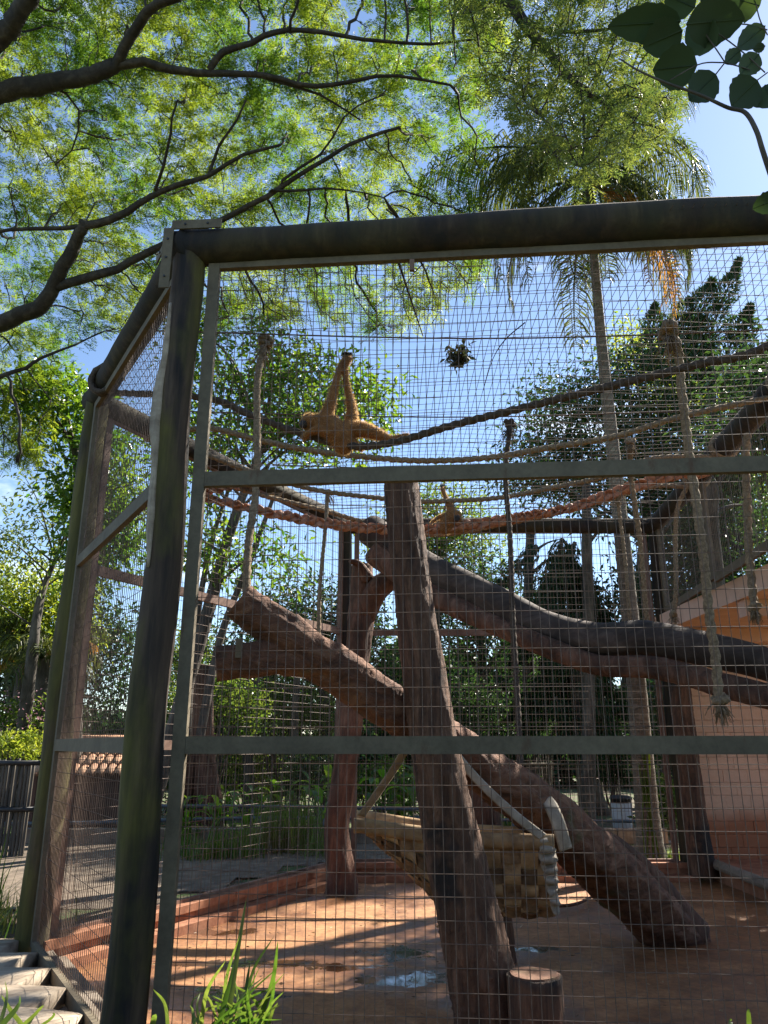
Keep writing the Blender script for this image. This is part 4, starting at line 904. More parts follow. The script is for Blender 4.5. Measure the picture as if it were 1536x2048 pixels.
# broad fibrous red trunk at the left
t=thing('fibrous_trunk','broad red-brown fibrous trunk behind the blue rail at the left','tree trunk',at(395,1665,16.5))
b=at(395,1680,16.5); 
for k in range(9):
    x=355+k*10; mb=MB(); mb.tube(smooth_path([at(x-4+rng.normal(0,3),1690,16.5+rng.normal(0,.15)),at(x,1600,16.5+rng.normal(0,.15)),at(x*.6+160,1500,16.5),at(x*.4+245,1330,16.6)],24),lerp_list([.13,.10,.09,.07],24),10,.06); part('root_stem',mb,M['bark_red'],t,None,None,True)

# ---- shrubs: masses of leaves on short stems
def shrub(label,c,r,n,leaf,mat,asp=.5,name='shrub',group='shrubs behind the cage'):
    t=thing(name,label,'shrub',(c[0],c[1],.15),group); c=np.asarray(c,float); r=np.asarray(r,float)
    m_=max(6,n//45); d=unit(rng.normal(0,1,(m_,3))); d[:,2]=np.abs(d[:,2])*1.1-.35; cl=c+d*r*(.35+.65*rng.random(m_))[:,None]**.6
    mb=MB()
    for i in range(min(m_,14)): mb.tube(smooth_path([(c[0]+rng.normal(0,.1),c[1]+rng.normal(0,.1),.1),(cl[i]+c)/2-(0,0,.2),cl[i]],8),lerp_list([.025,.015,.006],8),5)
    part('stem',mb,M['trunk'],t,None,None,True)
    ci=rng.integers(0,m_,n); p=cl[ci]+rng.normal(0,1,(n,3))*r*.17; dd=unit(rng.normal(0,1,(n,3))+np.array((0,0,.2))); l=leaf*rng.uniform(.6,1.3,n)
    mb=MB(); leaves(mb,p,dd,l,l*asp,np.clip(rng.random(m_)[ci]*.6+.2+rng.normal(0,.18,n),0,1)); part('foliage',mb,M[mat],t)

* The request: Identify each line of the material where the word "part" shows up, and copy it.

* Response below:
Keep writing the Blender script for this image. This is part 4, starting at line 904. More parts follow. The script is for Blender 4.5. Measure the picture as if it were 1536x2048 pixels.
    x=355+k*10; mb=MB(); mb.tube(smooth_path([at(x-4+rng.normal(0,3),1690,16.5+rng.normal(0,.15)),at(x,1600,16.5+rng.normal(0,.15)),at(x*.6+160,1500,16.5),at(x*.4+245,1330,16.6)],24),lerp_list([.13,.10,.09,.07],24),10,.06); part('root_stem',mb,M['bark_red'],t,None,None,True)
    part('stem',mb,M['trunk'],t,None,None,True)
    mb=MB(); leaves(mb,p,dd,l,l*asp,np.clip(rng.random(m_)[ci]*.6+.2+rng.normal(0,.18,n),0,1)); part('foliage',mb,M[mat],t)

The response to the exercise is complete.